Short exercise
Without the pictures, print the lines running from the beginning of the material to the line containing "NICHE_W = 10.0", both ends included.

---------- Records for the task

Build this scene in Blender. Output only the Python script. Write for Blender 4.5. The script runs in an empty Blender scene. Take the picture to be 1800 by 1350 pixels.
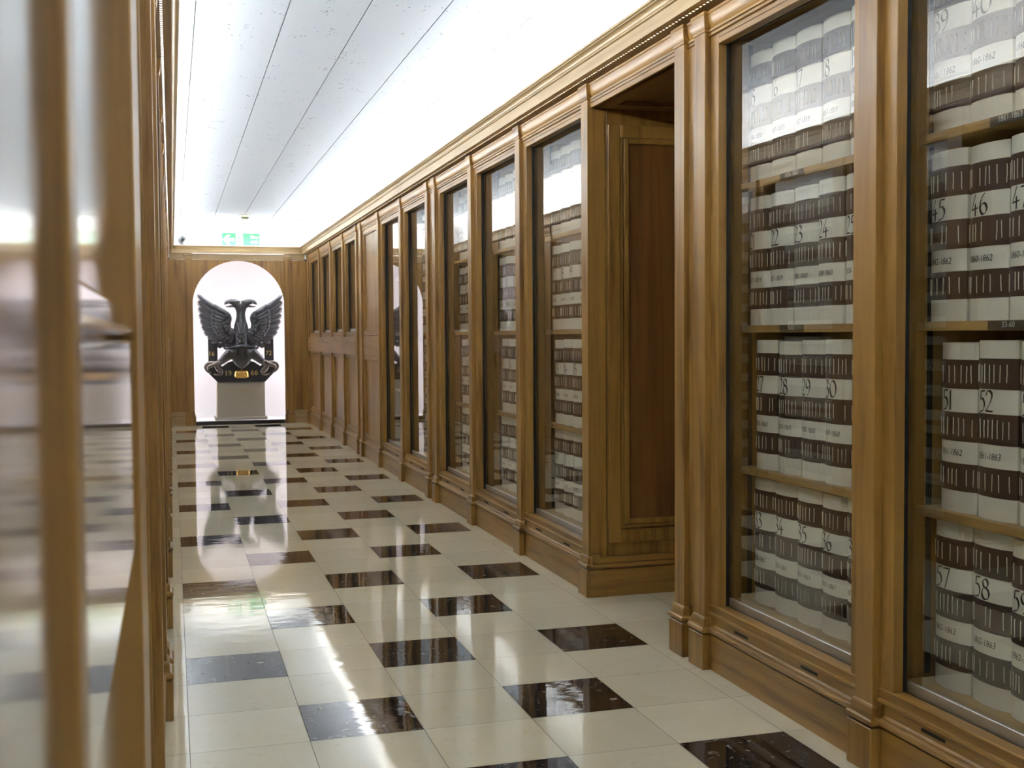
import bpy, bmesh, math, random
from mathutils import Vector, Matrix
random.seed(7)
PI = math.pi
SC = bpy.context.scene
COL = SC.collection

# ---------------------------------------------------------------- camera
cam_d = bpy.data.cameras.new('camera')
cam = bpy.data.objects.new('camera', cam_d)
COL.objects.link(cam)
SC.camera = cam
YAW, PITCH, ROLL, FPX = 0.28550, -0.0418, -0.0067, 2035.4
cam_d.sensor_width = 36.0
cam_d.sensor_fit = 'HORIZONTAL'
cam_d.lens = 36.0 * FPX / 1800.0
cam_d.clip_start = 0.02
cam_d.clip_end = 60
fw = Vector((math.sin(YAW) * math.cos(PITCH), math.cos(YAW) * math.cos(PITCH), math.sin(PITCH)))
rt = fw.cross(Vector((0, 0, 1))).normalized()
up = rt.cross(fw)
cr, sr = math.cos(ROLL), math.sin(ROLL)
r2 = rt * cr + up * sr
u2 = up * cr - rt * sr
m = Matrix((r2, u2, -fw)).transposed().to_4x4()
m.translation = Vector((-0.02594, 0.0, 1.06156))
cam.matrix_world = m
cam_d.dof.use_dof = True
cam_d.dof.focus_distance = 3.8
cam_d.dof.aperture_fstop = 15.0

# ---------------------------------------------------------------- world and view
w = bpy.data.worlds.new('world')
SC.world = w
w.use_nodes = True
w.node_tree.nodes['Background'].inputs[0].default_value = (0.9, 0.95, 1.0, 1)
w.node_tree.nodes['Background'].inputs[1].default_value = 0.02
SC.view_settings.view_transform = 'Standard'
SC.view_settings.look = 'None'
SC.view_settings.gamma = 1.0
SC.view_settings.use_curve_mapping = False
SC.view_settings.exposure = 1.72
SC.cycles.use_denoising = True
SC.cycles.max_bounces = 10
SC.cycles.diffuse_bounces = 5
SC.cycles.glossy_bounces = 5
SC.cycles.transparent_max_bounces = 16
SC.cycles.sample_clamp_indirect = 6.0
TUBE_W = 34.0      # emission strength of the fluorescent tubes in the coves
NICHE_W = 10.0      # emission strength of the tubes in the statue niche

# ---------------------------------------------------------------- helpers
def tag(o, label=None, cat=None, group=None, kind=None):
    if label: o['label'] = label
    if cat: o['category'] = cat
    if group: o['group'] = group
    if kind: o['kind'] = kind
    return o

def empty(name, loc=(0, 0, 0), rz=0.0):
    o = bpy.data.objects.new(name, None)
    COL.objects.link(o)
    o.location = loc
    o.rotation_euler = (0, 0, rz)
    o.empty_display_size = 0.1
    return o

def link(name, me, parent=None):
    o = bpy.data.objects.new(name, me)
    COL.objects.link(o)
    if parent: o.parent = parent
    return o

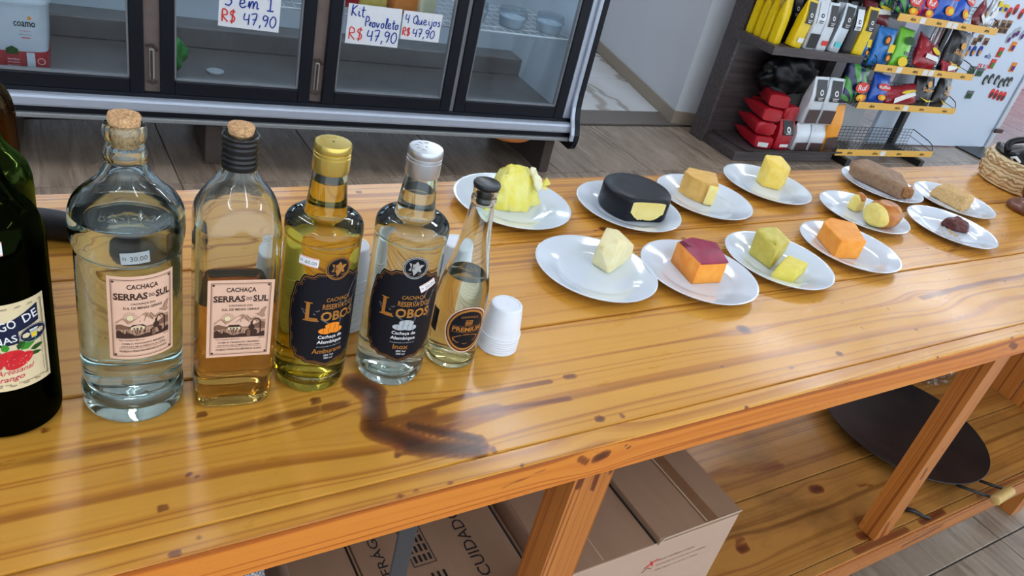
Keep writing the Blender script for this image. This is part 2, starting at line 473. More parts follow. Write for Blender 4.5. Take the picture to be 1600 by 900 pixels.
def ceiling_light(x, y, where):
    t = thing('ceiling_light', 'white twin-tube ceiling light %s' % where, 'ceiling light', (x, y, 2.9), 0, 'twin-tube ceiling lights')
    obj('housing', MB().box(-0.09, 0.09, -0.62, 0.62, -0.05, 0.0).me(bevel=0.008), 'lamp_housing', t)
    for s in (-0.045, 0.045):
        q = MB().tube([(s, -0.58, -0.068), (s, 0.58, -0.068)], 0.016, 10)
        obj('tube', q.me(smooth=True), 'tube_light', t)
for x, y, wh in ((-1.6, 2.3, 'nearest the far wall over the fridge end'), (0.3, 2.3, 'above the aisle before the first fridge doors'), (1.95, 2.3, 'above the aisle before the fourth fridge door'), (4.1, 2.3, 'above the coffee shelf aisle'), (2.7, 4.7, 'added to brighten the marble passage'),  # the passage light is added to brighten its wall and marble
              (6.3, 2.6, 'above the souvenir panel'), (-1.2, -0.9, 'behind the liqueur end of the table'), (0.8, -0.9, 'behind the photographer'), (2.8, -0.9, 'behind the cheese end of the table')):
    ceiling_light(x, y, wh)

# ------------------------------------------------------------------ the table
def plank_me(L, x0, y0, y1, z0, z1, idx=0, knots=(), stains=(), dx=0.006, dy=0.005, rnd=0.0018, wav=0.004):
    """board with its grain along x; attributes 'v' (ring coordinate) and 'stain' on its vertices"""
    nx = max(2, int(L / dx)); ny = max(3, int((y1 - y0) / dy))
    xs = np.linspace(x0, x0 + L, nx + 1)
    ys = np.concatenate([[y0, y0 + rnd * 0.3, y0 + rnd], np.linspace(y0 + rnd, y1 - rnd, ny + 1)[1:-1], [y1 - rnd, y1 - rnd * 0.3, y1]])
    zz = np.full(len(ys), z1); zz[0] -= rnd; zz[1] -= rnd * 0.3; zz[-1] -= rnd; zz[-2] -= rnd * 0.3
    X, Y = np.meshgrid(xs, ys); Z = np.repeat(zz[:, None], len(xs), 1)
    top = np.stack([X, Y, Z], -1).reshape(-1, 3); nX = len(xs); nY = len(ys)
    V = list(map(tuple, top)); F = []
    for j in range(nY - 1):
        b = j * nX
        for i in range(nX - 1): F.append((b + i, b + i + 1, b + nX + i + 1, b + nX + i))
    n0 = len(V)
    # sides and underside as strips along x
    for yy in (y0, y1):
        for q in xs: V.append((q, yy, z0))
    for i in range(nX - 1):
        a = n0 + i; F.append((a, a + 1, i + 1, i)); c = n0 + nX + i; d = (nY - 1) * nX + i; F.append((c + 1, c, d, d + 1)); F.append((a + 1, a, c, c + 1))
    F.append(tuple([n0] + [j * nX for j in range(nY)] + [n0 + nX])[::1]); F.append(tuple([n0 + nX - 1] + [j * nX + nX - 1 for j in range(nY)] + [n0 + 2 * nX - 1])[::-1])
    A = np.array(V); x = A[:, 0]; y = A[:, 1]; z = A[:, 2]
    v = y + (z1 - z) * 0.8 + wav * np.sin(x * 2.3 + idx * 1.7) + wav * 0.6 * np.sin(x * 5.1 + idx * 3.1 + y * 9)
    for kx, ky, kl, kw, ks in knots:
        g = np.exp(-((x - kx) / kl) ** 2 - ((y - ky) / kw) ** 2); v = v - (y - ky) * g * ks
    v = v + idx * 7.31
    s = np.zeros(len(A))
    for (ax, ay), (bx, by), wd, st in stains:
        dx_, dy_ = bx - ax, by - ay; LL = dx_ * dx_ + dy_ * dy_ + 1e-9
        t = np.clip(((x - ax) * dx_ + (y - ay) * dy_) / LL, 0, 1); d = np.hypot(x - ax - t * dx_, y - ay - t * dy_)
        s = np.maximum(s, st * np.exp(-(d / wd) ** 2))
    me = mesh(V, F)
    for nm, arr in (('v', v), ('stain', s)):
        at = me.attributes.new(nm, 'FLOAT', 'POINT'); at.data.foreach_set('value', arr.astype(np.float32))
    return me

TX0, TX1 = -0.75, 2.475
tab = thing('tasting_table', 'long varnished pine tasting table with open lower shelf', 'table', (0, 0, 0))
tab_parts = []
def tpart(nm, me, mat, loc=(0, 0, 0), rot=(0, 0, 0)):
    o = obj(nm, me, mat, tab); o.location = loc; o.rotation_euler = rot; return o
YB, YA, Y2, YC, YF = 1.098, 0.881, 0.671, 0.4765, 0.451
knot_marks = lambda L: [((x, y), (x + 0.004, y), w_, s_) for x, y, w_, s_ in L]
# back board, middle board, front board, front rail
tpart('plank', plank_me(TX1 - TX0, TX0, YA + 0.0016, YB, -0.03, 0.0, 1, [(1.25, 0.95, 0.12, 0.03, 0.7), (0.3, 1.02, 0.2, 0.04, 0.5)],
      knot_marks([(0.854, 0.902, 0.007, 1.0), (0.835, 0.898, 0.004, 0.8), (2.08, 1.03, 0.006, 0.8), (0.47, 1.07, 0.005, 0.7), (0.1, 1.09, 0.006, 0.6)]) + [((0.60, 0.92), (0.70, 0.915), 0.006, 0.45), ((TX0, 1.083), (TX1, 1.083), 0.0025, 0.75)]), 'pine_top', (0, 0, TZ))
tpart('plank', plank_me(TX1 - TX0, TX0, Y2 + 0.0016, YA - 0.0016, -0.03, 0.0, 2, [(0.43, 0.746, 0.06, 0.02, 0.9), (1.42, 0.71, 0.05, 0.02, 0.9), (0.05, 0.79, 0.1, 0.03, 0.7)],
      knot_marks([(0.52, 0.765, 0.006, 0.75), (0.151, 0.703, 0.005, 0.55), (1.435, 0.70, 0.012, 0.55), (1.0, 0.85, 0.006, 0.7), (0.02, 0.83, 0.006, 0.5)]) +
      [((0.05, 0.845), (0.11, 0.80), 0.004, 0.7), ((0.07, 0.80), (0.13, 0.77), 0.003, 0.6), ((1.62, 0.70), (1.9, 0.79), 0.012, 0.42), ((1.0, 0.8), (1.08, 0.79), 0.003, 0.5)]), 'pine_top', (0, 0, TZ))
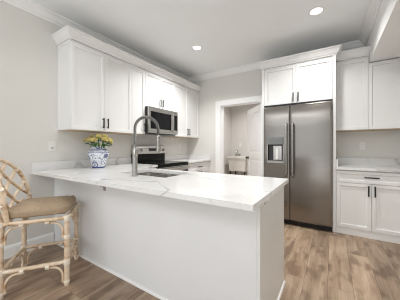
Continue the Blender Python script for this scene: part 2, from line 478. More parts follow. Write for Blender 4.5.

--------------------

Output for this task
Build this scene in Blender. Output only the Python script. Write for Blender 4.5. The script runs in an empty Blender scene. Take the picture to be 1800 by 1350 pixels.
import bpy, bmesh, math, random
from mathutils import Vector, Matrix
random.seed(7)
PI = math.pi
SC = bpy.context.scene
COL = SC.collection

# ---------------------------------------------------------------- camera
cam_d = bpy.data.cameras.new('camera')
cam = bpy.data.objects.new('camera', cam_d)
COL.objects.link(cam)
SC.camera = cam
YAW, PITCH, ROLL, FPX = 0.28550, -0.0418, -0.0067, 2035.4
cam_d.sensor_width = 36.0
cam_d.sensor_fit = 'HORIZONTAL'
cam_d.lens = 36.0 * FPX / 1800.0
cam_d.clip_start = 0.02
cam_d.clip_end = 60
fw = Vector((math.sin(YAW) * math.cos(PITCH), math.cos(YAW) * math.cos(PITCH), math.sin(PITCH)))
rt = fw.cross(Vector((0, 0, 1))).normalized()
up = rt.cross(fw)
cr, sr = math.cos(ROLL), math.sin(ROLL)
r2 = rt * cr + up * sr
u2 = up * cr - rt * sr
m = Matrix((r2, u2, -fw)).transposed().to_4x4()
m.translation = Vector((-0.02594, 0.0, 1.06156))
cam.matrix_world = m
cam_d.dof.use_dof = True
cam_d.dof.focus_distance = 3.8
cam_d.dof.aperture_fstop = 15.0

# ---------------------------------------------------------------- world and view
w = bpy.data.worlds.new('world')
SC.world = w
w.use_nodes = True
w.node_tree.nodes['Background'].inputs[0].default_value = (0.9, 0.95, 1.0, 1)
w.node_tree.nodes['Background'].inputs[1].default_value = 0.02
SC.view_settings.view_transform = 'Standard'
SC.view_settings.look = 'None'
SC.view_settings.gamma = 1.0
SC.view_settings.use_curve_mapping = False
SC.view_settings.exposure = 1.72
SC.cycles.use_denoising = True
SC.cycles.max_bounces = 10
SC.cycles.diffuse_bounces = 5
SC.cycles.glossy_bounces = 5
SC.cycles.transparent_max_bounces = 16
SC.cycles.sample_clamp_indirect = 6.0
TUBE_W = 34.0      # emission strength of the fluorescent tubes in the coves
NICHE_W = 10.0      # emission strength of the tubes in the statue niche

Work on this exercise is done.